Con el transcurrir del tiempo, cada uno de los toros vistos, cada uno de los lances observados, cada uno de los aplausos brindados, cada uno de los pañuelos ondeados, se convierten en el abono necesario para hacer crecer esa pequeña semilla que nace y vive con uno hasta el ocaso de la existencia. Es una pasión de nunca acabar, una pasión que hasta en la vejez se vive, pues quedan en la memoria históricas faenas que marcan lo vivido. Se vienen a mi mente las palabras mencionadas por el matador de toros mexicano Manolo Arruza, en conversación con este servidor en fecha 20 de Julio de 2009, en referencia a los aplausos brindados por la afición merideña: “Esos son los premios que uno se lleva hasta la eternidad… ni orejas, ni rabos, esculturas al museo, lo mismo que los capotes y muletas, y después, en el silencio, se encuentra el hombre y el torero, el silencio y el eco del aplauso, ese es para mí, muy humildemente, dentro de mi apreciación, la verdad del toreo al que la vida le ha indultado.”
Personalmente, en mi corta trayectoria táurica, en cuanto a tiempo se refiere, puedo decir que he sentido el nacimiento de esa sensación que cada día late con más fuerza y se va enraizando en cada parte de mis fibras, cubriendo de seda y oro mi corazón y convirtiendo mi mente en un ruedo imaginario, donde a diario saltan al ruedo los matadores que he visto en faenas inolvidables ante toros de ensueño. Fue la tarde del 25 de Febrero de 1995, primera corrida de toros a la que asistí, lidiándose reses de Los Ramírez, y actuando esa tarde los matadores Nelson Segura, Marco Antonio Girón, Oscar Higares y Javier Vázquez, donde recibí mi alternativa como aficionado y empezó esta pasión que crece cada día más.
Ser aficionado no implica asistir a una corrida de toros, a varias corridas de toros de manera dispersa, no implica conocer el nombre de los toreros o saber cuál es el que más ha asistido a una feria. Un verdadero aficionado ha superado totalmente la etapa de espectador, es el que a diario revisa las páginas taurinas de la red, el que ha leído literatura taurina, el que se ha documentado sobre la fiesta brava, el que para poder opinar sobre la mejor corrida de una feria va a todas; un aficionado vive el toreo, siente al toro, se conoce su mundo, se levanta leyendo y se acuesta comentando, vive el día a día el espectáculo más bello del mundo.
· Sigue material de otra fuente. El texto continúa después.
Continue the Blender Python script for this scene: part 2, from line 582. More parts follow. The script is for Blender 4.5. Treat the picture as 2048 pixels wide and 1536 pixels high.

En el mundo del toro existen rituales, sagrados rituales. Desde el punto de vista del matador, el día de una corrida inicia con la llegada a la plaza en la mañana para conocer el encierro, reunirse con su apoderado y ayudantes y con los otros matadores para el sorteo de las reses, continua con un corto tiempo de descanso, concentración y meditación, para llegar a uno de los momentos más solemnes de la vida del torero, como lo es vestirse de luces, amarrarse los machos de la taleguilla. He vivido ese momento y créanme que es algo que te lleva a otro mundo, pocas cosas en el mundo hay que enmarquen tanta ceremonia como lo es el ataviarse el terno.
Continúa su día con la llegada a la plaza de toros y su entrada directa al recinto sacro que es la Capilla, a elevar esa plegaria al cielo, al Señor del Gran Poder, al santo de su veneración, a la Virgen de su devoción, implorando la protección divina en la tarde que empieza.
Para el que se considera aficionado, el rito comienza desde la compra del abono de feria o de la entrada si es por venta detallada, el levantarse en la mañana y pensar qué ponerse de ropa en la tarde, el montarse en el carro o en cualquier otro medio para llegar a la plaza con su boleto en mano, ansiando ver la mejor tarde de toros de su vida, disfrutar de ese espectáculo y salir del coso embebido en regocijo.
A estas alturas de mi vida, contando con 25 años de edad, puedo decir, con toda seguridad, que mi vida tiene una gran parte marcada por la fiesta brava. Gracias a ella he conocido gente increíble, he encontrado amigos inimaginables, he entendido muchas cosas que antes eran desconocidas, o por lo menos, no totalmente comprendidas, pues este mundo es tan complejo, que su estudio nos llevaría a escribir un tratado de tauromaquia, y no es lo que pretendo hacer en este ensayo.
Mi sangre roja, como la sangre del toro, roja cual traje grana y oro, sangre que recorre mi cuerpo impregnándolo de esa pasión que me enorgullece vivir y sentir. Seguro estoy que por mis venas corre esa sangre, y por qué no, también corre sol y arena.